Сейчас, вспоминая, я вижу, что всегда, когда что-то не ладилось с работой, гоняли, закрывали, рядом появлялся какой-то нежный человек. Вот так мы встретились и с Петрусем Макалем, который, даже будучи больным, непременно звонил и заинтересованно спрашивал, как идут дела, искренне желая, чтобы дела у меня шли хорошо. Он духовно поддерживал меня тогда, когда я, закусив губы, рвать и метать хотел и мог наделать всяких глупостей - ласкава падыходзіў да мяне.
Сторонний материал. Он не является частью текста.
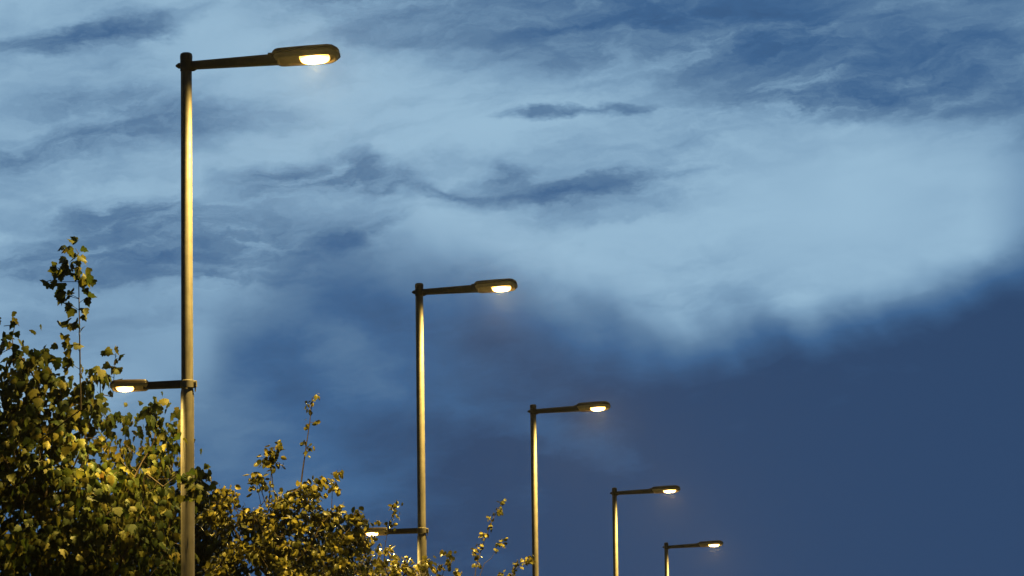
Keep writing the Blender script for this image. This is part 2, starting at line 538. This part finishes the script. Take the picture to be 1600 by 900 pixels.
def street_lamp(base, label, tip_px, low_px, low_tip_px):
    root = empty('street_lamp', (base.x, base.y, 0), RZ)
    tag(root, label, 'street lamp', 'street lamps along the kerb')
    scale = F_PX / (base - CAM).dot(_f)
    px0, _ = pix(Vector((base.x, base.y, H)))
    reach = (tip_px - px0) / scale
    kx = reach / 1.70
    tilt = rad(2.4 + VAR.uniform(-.35, .35))
    zl = 6.36 if low_px is None else at_depth(low_px[0], low_px[1], base.y).z
    # pole
    bm = bmesh.new()
    lathe(bm, [(-.3, .098), (1.45, .098), (1.50, .094), (1.56, .076), (zl - .10, .0735), (zl - .06, .066), (9.99, .0615), (9.995, .058)])
    pole = from_bm('pole', bm, M_POLE, root)
    bm = bmesh.new()
    loft(bm, [[(.085, y, z) for y, z in ((-.05, .55), (.05, .55), (.05, 1.1), (-.05, 1.1))], [(.104, y, z) for y, z in ((-.045, .56), (.045, .56), (.045, 1.09), (-.045, 1.09))]])
    d_ = from_bm('door', bm, M_DARK, pole, smooth=False)
    bm = bmesh.new()
    lathe(bm, [(9.975, .060), (9.98, .068), (10.03, .0695), (10.055, .064), (10.068, .046), (10.072, .01)])
    from_bm('cap', bm, M_DARK, pole)
    bm = bmesh.new()
    lathe(bm, [(9.86, .0625), (9.865, .0685), (9.975, .0685), (9.98, .0625)])
    loft(bm, [circ_x(x, r, 9.925) for x, r in ((-.05, .034), (-.085, .033), (-.098, .024), (-.118, .010))])
    from_bm('collar', bm, M_DARK, pole)
    # outreach arm over the road: a flat tube, deeper at the lantern
    xa = .965 * kx
    bm = bmesh.new()
    rings = []
    for i in range(9):
        f = i / 8
        x = .03 + (xa + .05 - .03) * f
        zc = 9.922 + x * math.tan(tilt)
        hh = .047 + .016 * f
        rings.append(rrect(x, .085 + .025 * f, zc - hh, zc + hh, .03))
    loft(bm, rings)
    loft(bm, [[(x, y, z) for x, z in ((.055, 9.86), (.055, 9.885), (.13, 9.885), (.085, 9.86))] for y in (-.012, .012)])
    from_bm('outreach_arm', bm, M_DARK, root)
    lantern(root, .735 * kx, tilt, 9.922 + .0 + xa * math.tan(tilt) + .010, xa, 1, True, POWER_HIGH)
    # lower arm over the path
    if low_tip_px is None:
        r2 = .90
    else:
        r2 = (px0 + low_dx(base) - low_tip_px) / scale
    x2 = r2 - .43
    bm = bmesh.new()
    lathe(bm, [(zl - .045, .072), (zl - .040, .082), (zl + .036, .082), (zl + .042, .071)])
    loft(bm, [rrect(x, .07, zl - .036, zl + .036, .018) for x in (.07, .098, .104)])
    loft(bm, [[(x, y, z) for x, z in ((.083, zl - .036), (.096, zl - .036), (.094, zl - .085), (.085, zl - .085))] for y in (-.015, .015)])
    from_bm('clamp', bm, M_POLE, pole)
    bm = bmesh.new()
    rings = []
    for i in range(7):
        f = i / 6
        x = -.05 - (x2 + .06 - .05) * f
        rings.append(rrect(x, .075, zl - .045 - .004 * f, zl + .045 - .012 * f, .02))
    loft(bm, rings)
    from_bm('path_arm', bm, M_DARK, root)
    lantern(root, .43, rad(-.6), zl - .008, x2, -1, False, POWER_LOW)
    return root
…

Близкие очень мы были по духу и дружили хорошо. А когда Петр с Артуром Вольским учились на высших литературных курсах в Москве, я приезжал к ним в гости, в общежитие на улице Добролюбова - настолько мы скучали друг по другу. Петя очень интересный был. Вот сидим мы вдвоем на кухне, тары-бары обо всем, и вдруг он прекращает разговор, берет бумагу, начинает писать - и человек преображается, становится таким красивым, излучающим свет... Напишет, отложит - и опять тот же Петька сидит. Бог наделил его даром.